§ **Challenge**: Every record must be written out once more, with nothing added or omitted.

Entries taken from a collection
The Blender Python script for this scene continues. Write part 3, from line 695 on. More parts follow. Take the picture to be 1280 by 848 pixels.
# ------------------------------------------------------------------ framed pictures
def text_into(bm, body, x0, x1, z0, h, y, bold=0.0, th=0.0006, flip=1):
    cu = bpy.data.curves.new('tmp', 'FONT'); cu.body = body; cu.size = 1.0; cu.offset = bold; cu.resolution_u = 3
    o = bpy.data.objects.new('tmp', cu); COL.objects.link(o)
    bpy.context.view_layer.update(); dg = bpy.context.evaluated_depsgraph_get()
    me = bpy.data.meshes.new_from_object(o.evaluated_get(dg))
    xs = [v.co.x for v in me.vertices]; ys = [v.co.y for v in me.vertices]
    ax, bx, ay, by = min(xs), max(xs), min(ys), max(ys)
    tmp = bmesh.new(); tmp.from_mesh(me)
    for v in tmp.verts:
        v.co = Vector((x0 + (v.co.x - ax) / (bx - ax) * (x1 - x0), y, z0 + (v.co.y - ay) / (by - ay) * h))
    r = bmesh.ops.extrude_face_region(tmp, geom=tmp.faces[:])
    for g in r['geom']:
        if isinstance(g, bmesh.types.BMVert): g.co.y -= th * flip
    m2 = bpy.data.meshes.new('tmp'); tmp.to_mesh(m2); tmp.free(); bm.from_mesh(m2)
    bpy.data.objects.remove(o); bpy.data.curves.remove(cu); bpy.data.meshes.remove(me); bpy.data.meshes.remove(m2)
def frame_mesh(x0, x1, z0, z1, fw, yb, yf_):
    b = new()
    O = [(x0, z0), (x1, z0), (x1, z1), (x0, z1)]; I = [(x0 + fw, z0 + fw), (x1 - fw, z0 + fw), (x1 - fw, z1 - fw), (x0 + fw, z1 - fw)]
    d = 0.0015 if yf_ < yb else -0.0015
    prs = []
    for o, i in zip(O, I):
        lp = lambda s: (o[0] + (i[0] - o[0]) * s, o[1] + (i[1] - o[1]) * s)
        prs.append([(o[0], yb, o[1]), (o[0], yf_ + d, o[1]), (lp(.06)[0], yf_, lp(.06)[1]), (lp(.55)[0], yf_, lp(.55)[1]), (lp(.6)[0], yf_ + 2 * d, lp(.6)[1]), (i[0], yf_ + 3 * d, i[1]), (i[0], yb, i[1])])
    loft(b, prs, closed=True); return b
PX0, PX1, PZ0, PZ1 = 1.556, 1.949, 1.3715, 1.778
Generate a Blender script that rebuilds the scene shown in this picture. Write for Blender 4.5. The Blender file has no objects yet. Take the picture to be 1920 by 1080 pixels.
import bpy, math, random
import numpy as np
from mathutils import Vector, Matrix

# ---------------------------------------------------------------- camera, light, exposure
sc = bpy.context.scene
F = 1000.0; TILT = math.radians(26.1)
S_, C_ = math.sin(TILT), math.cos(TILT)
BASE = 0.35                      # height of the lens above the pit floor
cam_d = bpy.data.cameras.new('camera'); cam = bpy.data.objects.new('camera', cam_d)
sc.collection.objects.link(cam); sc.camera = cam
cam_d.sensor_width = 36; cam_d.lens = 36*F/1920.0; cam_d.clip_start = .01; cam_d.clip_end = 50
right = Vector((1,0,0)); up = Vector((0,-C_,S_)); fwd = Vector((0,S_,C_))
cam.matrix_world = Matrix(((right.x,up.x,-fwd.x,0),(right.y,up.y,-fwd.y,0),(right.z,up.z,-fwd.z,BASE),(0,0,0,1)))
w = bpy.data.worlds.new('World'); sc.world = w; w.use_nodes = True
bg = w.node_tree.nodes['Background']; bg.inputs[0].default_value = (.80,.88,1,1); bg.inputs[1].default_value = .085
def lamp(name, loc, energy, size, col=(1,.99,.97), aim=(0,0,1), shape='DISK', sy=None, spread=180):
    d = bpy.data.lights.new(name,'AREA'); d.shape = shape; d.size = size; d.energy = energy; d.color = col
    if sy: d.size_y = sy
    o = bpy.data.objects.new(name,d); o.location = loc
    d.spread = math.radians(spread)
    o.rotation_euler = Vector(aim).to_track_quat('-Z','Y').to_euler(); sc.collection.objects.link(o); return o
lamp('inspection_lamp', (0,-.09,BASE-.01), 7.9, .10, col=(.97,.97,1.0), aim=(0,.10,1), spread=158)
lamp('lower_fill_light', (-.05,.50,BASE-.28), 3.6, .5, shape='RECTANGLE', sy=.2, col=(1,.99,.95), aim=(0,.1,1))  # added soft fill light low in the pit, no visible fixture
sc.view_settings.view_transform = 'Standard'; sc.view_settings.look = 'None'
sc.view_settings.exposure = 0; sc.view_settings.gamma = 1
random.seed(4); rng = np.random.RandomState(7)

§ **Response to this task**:
The Blender Python script for this scene continues. Write part 3, from line 695 on. More parts follow. Take the picture to be 1280 by 848 pixels.
# ------------------------------------------------------------------ framed pictures
def text_into(bm, body, x0, x1, z0, h, y, bold=0.0, th=0.0006, flip=1):
    cu = bpy.data.curves.new('tmp', 'FONT'); cu.body = body; cu.size = 1.0; cu.offset = bold; cu.resolution_u = 3
    o = bpy.data.objects.new('tmp', cu); COL.objects.link(o)
    bpy.context.view_layer.update(); dg = bpy.context.evaluated_depsgraph_get()
    me = bpy.data.meshes.new_from_object(o.evaluated_get(dg))
    xs = [v.co.x for v in me.vertices]; ys = [v.co.y for v in me.vertices]
    ax, bx, ay, by = min(xs), max(xs), min(ys), max(ys)
    tmp = bmesh.new(); tmp.from_mesh(me)
    for v in tmp.verts:
        v.co = Vector((x0 + (v.co.x - ax) / (bx - ax) * (x1 - x0), y, z0 + (v.co.y - ay) / (by - ay) * h))
    r = bmesh.ops.extrude_face_region(tmp, geom=tmp.faces[:])
    for g in r['geom']:
        if isinstance(g, bmesh.types.BMVert): g.co.y -= th * flip
    m2 = bpy.data.meshes.new('tmp'); tmp.to_mesh(m2); tmp.free(); bm.from_mesh(m2)
    bpy.data.objects.remove(o); bpy.data.curves.remove(cu); bpy.data.meshes.remove(me); bpy.data.meshes.remove(m2)
def frame_mesh(x0, x1, z0, z1, fw, yb, yf_):
    b = new()
    O = [(x0, z0), (x1, z0), (x1, z1), (x0, z1)]; I = [(x0 + fw, z0 + fw), (x1 - fw, z0 + fw), (x1 - fw, z1 - fw), (x0 + fw, z1 - fw)]
    d = 0.0015 if yf_ < yb else -0.0015
    prs = []
    for o, i in zip(O, I):
        lp = lambda s: (o[0] + (i[0] - o[0]) * s, o[1] + (i[1] - o[1]) * s)
        prs.append([(o[0], yb, o[1]), (o[0], yf_ + d, o[1]), (lp(.06)[0], yf_, lp(.06)[1]), (lp(.55)[0], yf_, lp(.55)[1]), (lp(.6)[0], yf_ + 2 * d, lp(.6)[1]), (i[0], yf_ + 3 * d, i[1]), (i[0], yb, i[1])])
    loft(b, prs, closed=True); return b
PX0, PX1, PZ0, PZ1 = 1.556, 1.949, 1.3715, 1.778
Generate a Blender script that rebuilds the scene shown in this picture. Write for Blender 4.5. The Blender file has no objects yet. Take the picture to be 1920 by 1080 pixels.
import bpy, math, random
import numpy as np
from mathutils import Vector, Matrix

# ---------------------------------------------------------------- camera, light, exposure
sc = bpy.context.scene
F = 1000.0; TILT = math.radians(26.1)
S_, C_ = math.sin(TILT), math.cos(TILT)
BASE = 0.35                      # height of the lens above the pit floor
cam_d = bpy.data.cameras.new('camera'); cam = bpy.data.objects.new('camera', cam_d)
sc.collection.objects.link(cam); sc.camera = cam
cam_d.sensor_width = 36; cam_d.lens = 36*F/1920.0; cam_d.clip_start = .01; cam_d.clip_end = 50
right = Vector((1,0,0)); up = Vector((0,-C_,S_)); fwd = Vector((0,S_,C_))
cam.matrix_world = Matrix(((right.x,up.x,-fwd.x,0),(right.y,up.y,-fwd.y,0),(right.z,up.z,-fwd.z,BASE),(0,0,0,1)))
w = bpy.data.worlds.new('World'); sc.world = w; w.use_nodes = True
bg = w.node_tree.nodes['Background']; bg.inputs[0].default_value = (.80,.88,1,1); bg.inputs[1].default_value = .085
def lamp(name, loc, energy, size, col=(1,.99,.97), aim=(0,0,1), shape='DISK', sy=None, spread=180):
    d = bpy.data.lights.new(name,'AREA'); d.shape = shape; d.size = size; d.energy = energy; d.color = col
    if sy: d.size_y = sy
    o = bpy.data.objects.new(name,d); o.location = loc
    d.spread = math.radians(spread)
    o.rotation_euler = Vector(aim).to_track_quat('-Z','Y').to_euler(); sc.collection.objects.link(o); return o
lamp('inspection_lamp', (0,-.09,BASE-.01), 7.9, .10, col=(.97,.97,1.0), aim=(0,.10,1), spread=158)
lamp('lower_fill_light', (-.05,.50,BASE-.28), 3.6, .5, shape='RECTANGLE', sy=.2, col=(1,.99,.95), aim=(0,.1,1))  # added soft fill light low in the pit, no visible fixture
sc.view_settings.view_transform = 'Standard'; sc.view_settings.look = 'None'
sc.view_settings.exposure = 0; sc.view_settings.gamma = 1
random.seed(4); rng = np.random.RandomState(7)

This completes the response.